Directive
Records follow. Pull out every line that contains "picture".

Exercise input
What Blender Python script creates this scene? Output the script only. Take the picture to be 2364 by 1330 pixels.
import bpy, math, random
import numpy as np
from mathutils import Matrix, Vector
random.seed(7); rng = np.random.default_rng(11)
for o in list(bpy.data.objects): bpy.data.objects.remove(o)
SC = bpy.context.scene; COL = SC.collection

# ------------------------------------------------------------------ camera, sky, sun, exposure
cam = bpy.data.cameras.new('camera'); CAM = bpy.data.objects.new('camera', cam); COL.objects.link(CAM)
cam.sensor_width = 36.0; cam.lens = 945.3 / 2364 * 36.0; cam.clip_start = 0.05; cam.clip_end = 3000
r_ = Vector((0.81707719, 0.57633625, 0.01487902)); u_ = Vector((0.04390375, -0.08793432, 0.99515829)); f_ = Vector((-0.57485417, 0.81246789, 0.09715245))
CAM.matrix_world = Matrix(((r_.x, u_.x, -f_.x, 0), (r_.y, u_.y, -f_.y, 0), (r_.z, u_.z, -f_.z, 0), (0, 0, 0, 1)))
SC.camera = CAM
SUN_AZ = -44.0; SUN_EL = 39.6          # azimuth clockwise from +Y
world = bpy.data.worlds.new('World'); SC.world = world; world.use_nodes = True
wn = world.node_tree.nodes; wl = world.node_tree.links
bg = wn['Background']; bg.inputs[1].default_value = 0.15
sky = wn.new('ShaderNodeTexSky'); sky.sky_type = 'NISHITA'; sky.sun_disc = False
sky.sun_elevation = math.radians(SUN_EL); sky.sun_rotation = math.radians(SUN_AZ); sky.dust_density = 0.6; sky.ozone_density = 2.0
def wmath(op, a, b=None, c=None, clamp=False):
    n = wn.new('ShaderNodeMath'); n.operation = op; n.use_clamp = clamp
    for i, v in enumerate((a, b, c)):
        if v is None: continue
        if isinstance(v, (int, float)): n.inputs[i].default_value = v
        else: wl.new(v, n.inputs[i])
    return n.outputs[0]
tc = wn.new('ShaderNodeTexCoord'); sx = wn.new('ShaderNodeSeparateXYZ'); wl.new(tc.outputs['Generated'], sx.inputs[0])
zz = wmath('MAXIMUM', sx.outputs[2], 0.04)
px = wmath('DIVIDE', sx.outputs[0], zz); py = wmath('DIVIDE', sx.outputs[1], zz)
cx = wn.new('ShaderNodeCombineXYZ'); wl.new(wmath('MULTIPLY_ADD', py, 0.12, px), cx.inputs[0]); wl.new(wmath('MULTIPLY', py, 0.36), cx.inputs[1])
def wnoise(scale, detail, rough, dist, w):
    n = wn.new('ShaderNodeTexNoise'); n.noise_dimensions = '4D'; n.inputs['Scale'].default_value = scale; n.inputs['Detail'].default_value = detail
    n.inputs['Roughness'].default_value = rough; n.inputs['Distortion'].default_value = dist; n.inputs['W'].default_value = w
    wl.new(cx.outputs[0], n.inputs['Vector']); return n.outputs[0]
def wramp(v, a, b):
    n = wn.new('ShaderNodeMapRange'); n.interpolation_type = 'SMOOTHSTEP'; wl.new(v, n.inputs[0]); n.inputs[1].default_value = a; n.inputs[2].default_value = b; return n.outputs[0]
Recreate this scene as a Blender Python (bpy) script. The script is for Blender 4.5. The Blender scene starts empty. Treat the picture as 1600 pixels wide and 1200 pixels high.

The answer
What Blender Python script creates this scene? Output the script only. Take the picture to be 2364 by 1330 pixels.
Recreate this scene as a Blender Python (bpy) script. The script is for Blender 4.5. The Blender scene starts empty. Treat the picture as 1600 pixels wide and 1200 pixels high.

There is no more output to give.